Cela dit, je ne peux pas être complètement spinoziste car le reproche qu’on peut adresser au pessimiste, il est aisé de le retourner vers Spinoza. Et les pulsions de mort, qu’en faites-vous mon cher Baruch ? Cela n’existe pas, cela ne peut pas exister. La négativité est liée à des causalités extérieures et non à la nature du corps ou de l’esprit. C’est une indéniable limite !
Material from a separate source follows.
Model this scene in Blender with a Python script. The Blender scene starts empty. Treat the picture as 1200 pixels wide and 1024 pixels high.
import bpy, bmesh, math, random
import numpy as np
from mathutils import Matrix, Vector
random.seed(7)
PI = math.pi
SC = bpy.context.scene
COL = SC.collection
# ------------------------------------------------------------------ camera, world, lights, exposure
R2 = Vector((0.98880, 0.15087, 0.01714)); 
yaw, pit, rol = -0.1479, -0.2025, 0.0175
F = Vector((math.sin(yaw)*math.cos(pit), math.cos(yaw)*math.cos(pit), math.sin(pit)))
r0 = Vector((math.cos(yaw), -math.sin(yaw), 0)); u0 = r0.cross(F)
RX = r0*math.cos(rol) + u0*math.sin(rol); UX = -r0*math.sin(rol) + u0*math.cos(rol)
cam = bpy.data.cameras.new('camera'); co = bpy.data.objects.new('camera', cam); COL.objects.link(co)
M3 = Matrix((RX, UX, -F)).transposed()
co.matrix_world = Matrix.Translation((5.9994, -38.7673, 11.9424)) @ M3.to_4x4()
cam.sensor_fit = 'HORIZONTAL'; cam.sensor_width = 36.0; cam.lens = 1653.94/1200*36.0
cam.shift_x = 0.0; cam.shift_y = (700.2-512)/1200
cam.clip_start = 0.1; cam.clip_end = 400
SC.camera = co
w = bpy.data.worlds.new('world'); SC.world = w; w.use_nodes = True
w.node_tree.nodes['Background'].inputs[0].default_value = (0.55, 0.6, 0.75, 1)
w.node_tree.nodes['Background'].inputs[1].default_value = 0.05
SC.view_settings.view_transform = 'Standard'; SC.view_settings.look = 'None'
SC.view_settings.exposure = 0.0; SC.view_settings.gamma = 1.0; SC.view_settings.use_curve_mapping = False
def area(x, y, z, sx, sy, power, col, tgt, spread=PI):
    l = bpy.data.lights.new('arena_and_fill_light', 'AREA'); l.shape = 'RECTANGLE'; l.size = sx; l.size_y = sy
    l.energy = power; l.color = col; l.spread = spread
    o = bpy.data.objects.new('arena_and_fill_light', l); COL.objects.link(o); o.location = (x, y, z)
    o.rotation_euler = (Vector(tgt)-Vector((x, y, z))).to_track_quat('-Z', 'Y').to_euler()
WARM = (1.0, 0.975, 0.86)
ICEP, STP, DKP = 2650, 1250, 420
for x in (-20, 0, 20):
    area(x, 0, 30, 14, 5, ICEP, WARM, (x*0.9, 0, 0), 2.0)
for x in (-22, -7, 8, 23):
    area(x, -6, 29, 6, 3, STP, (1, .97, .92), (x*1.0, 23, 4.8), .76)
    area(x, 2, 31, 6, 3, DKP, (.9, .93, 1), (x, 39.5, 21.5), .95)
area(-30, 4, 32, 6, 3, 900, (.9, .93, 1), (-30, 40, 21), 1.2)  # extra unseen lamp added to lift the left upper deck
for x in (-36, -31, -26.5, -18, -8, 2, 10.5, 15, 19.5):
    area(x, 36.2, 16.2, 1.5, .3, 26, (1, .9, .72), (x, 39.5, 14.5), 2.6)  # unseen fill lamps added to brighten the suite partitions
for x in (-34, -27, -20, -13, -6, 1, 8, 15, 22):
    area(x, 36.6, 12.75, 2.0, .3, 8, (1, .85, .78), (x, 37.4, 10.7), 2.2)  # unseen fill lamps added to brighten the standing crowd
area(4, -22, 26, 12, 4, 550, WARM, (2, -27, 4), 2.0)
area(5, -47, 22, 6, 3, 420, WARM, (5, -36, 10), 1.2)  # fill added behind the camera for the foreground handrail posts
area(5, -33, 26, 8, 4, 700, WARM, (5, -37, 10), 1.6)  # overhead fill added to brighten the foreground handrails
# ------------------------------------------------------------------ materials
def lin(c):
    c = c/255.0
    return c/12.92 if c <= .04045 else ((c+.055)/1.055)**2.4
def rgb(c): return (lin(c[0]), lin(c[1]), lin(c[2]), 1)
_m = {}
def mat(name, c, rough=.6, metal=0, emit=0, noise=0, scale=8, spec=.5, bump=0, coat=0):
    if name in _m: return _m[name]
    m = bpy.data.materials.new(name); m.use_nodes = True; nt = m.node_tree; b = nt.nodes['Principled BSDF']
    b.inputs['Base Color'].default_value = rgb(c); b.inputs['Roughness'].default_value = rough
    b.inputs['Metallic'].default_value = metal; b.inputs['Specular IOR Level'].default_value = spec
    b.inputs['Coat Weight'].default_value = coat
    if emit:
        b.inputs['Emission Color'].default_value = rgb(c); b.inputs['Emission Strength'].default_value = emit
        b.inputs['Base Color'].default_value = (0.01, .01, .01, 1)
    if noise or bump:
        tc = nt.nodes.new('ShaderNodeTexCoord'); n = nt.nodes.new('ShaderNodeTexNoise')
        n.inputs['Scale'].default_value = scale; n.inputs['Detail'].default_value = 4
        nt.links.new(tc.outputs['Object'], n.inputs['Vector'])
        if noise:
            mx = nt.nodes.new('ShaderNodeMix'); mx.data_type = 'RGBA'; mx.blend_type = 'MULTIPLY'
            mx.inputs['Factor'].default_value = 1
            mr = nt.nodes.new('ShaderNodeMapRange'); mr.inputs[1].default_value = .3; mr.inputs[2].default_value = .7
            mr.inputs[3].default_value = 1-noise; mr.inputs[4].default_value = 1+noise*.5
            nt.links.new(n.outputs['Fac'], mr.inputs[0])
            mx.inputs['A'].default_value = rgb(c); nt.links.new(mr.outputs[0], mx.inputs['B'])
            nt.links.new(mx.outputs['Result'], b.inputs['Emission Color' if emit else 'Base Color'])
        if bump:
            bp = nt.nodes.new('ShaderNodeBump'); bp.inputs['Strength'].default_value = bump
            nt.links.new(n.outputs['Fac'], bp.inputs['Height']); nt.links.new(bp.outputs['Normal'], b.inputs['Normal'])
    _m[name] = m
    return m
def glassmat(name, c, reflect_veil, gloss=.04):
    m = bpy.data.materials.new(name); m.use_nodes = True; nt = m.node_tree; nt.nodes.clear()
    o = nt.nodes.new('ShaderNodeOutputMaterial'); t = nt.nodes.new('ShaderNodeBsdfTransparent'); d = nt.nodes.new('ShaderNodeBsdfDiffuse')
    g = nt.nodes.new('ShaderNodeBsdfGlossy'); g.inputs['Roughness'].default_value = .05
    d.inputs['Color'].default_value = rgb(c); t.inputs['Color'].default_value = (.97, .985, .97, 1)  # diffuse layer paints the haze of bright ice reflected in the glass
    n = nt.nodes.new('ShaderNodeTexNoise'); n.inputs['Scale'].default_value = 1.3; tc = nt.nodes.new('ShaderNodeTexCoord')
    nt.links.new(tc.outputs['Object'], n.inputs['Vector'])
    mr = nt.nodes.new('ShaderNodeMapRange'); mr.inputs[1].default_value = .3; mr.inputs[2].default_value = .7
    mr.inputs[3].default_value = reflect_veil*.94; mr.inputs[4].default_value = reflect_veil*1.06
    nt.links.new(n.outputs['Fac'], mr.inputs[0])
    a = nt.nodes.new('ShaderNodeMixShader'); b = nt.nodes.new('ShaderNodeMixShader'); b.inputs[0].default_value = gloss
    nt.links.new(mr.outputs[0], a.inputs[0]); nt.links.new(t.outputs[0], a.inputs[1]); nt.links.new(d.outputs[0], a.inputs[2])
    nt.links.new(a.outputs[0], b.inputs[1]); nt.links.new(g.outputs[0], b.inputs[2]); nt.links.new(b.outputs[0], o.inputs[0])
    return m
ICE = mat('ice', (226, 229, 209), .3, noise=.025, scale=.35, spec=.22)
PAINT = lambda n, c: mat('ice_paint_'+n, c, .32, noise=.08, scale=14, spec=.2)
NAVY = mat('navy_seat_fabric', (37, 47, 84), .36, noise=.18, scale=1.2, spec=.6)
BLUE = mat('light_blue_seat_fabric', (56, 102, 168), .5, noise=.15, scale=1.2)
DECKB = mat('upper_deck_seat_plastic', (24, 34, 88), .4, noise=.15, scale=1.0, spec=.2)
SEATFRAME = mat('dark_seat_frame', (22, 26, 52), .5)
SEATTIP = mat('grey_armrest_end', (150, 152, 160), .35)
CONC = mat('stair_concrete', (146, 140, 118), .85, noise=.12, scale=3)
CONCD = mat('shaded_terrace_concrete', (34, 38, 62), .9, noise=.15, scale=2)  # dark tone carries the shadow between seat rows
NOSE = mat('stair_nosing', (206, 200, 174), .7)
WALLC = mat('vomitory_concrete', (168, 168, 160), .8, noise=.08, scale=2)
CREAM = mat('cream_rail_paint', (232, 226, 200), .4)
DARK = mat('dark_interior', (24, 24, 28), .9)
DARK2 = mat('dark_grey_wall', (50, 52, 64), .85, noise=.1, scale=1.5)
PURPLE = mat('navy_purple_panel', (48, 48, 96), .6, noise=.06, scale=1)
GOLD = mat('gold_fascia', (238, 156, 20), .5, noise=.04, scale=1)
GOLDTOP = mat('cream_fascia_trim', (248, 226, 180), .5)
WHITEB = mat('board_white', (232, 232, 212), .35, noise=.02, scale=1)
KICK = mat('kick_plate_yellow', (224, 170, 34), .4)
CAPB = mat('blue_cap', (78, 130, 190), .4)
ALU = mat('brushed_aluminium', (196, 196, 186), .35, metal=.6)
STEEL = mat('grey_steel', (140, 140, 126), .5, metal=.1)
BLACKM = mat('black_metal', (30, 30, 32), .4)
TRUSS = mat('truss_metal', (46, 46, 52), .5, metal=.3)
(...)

Comme pour Clément Rosset, je crois pourtant que le mérite de l’homme est de mettre l’accent sur le rapport au tout, c’est-à-dire au réel (Logique du pire) (le déterminisme pouvant parfaitement se comprendre comme la figure inversée du hasard) ; la représentation toujours seconde reste animée par des désirs qui sont autant "d’états du corps" dont nous ignorons la puissance et les ressources. Ce vitalisme pré-nietzschéen est une source d’inspiration particulièrement féconde pour l’inlassable marcheur en Pyrénées que je suis et qui fait sans cesse l’expérience de sa modeste puissance d’agir au bord de l’abîme. Et cette puissance "en marche" est un des actes de la joie qu'il m'est impossible de réfuter puisque je le vis et l'expérimente ainsi.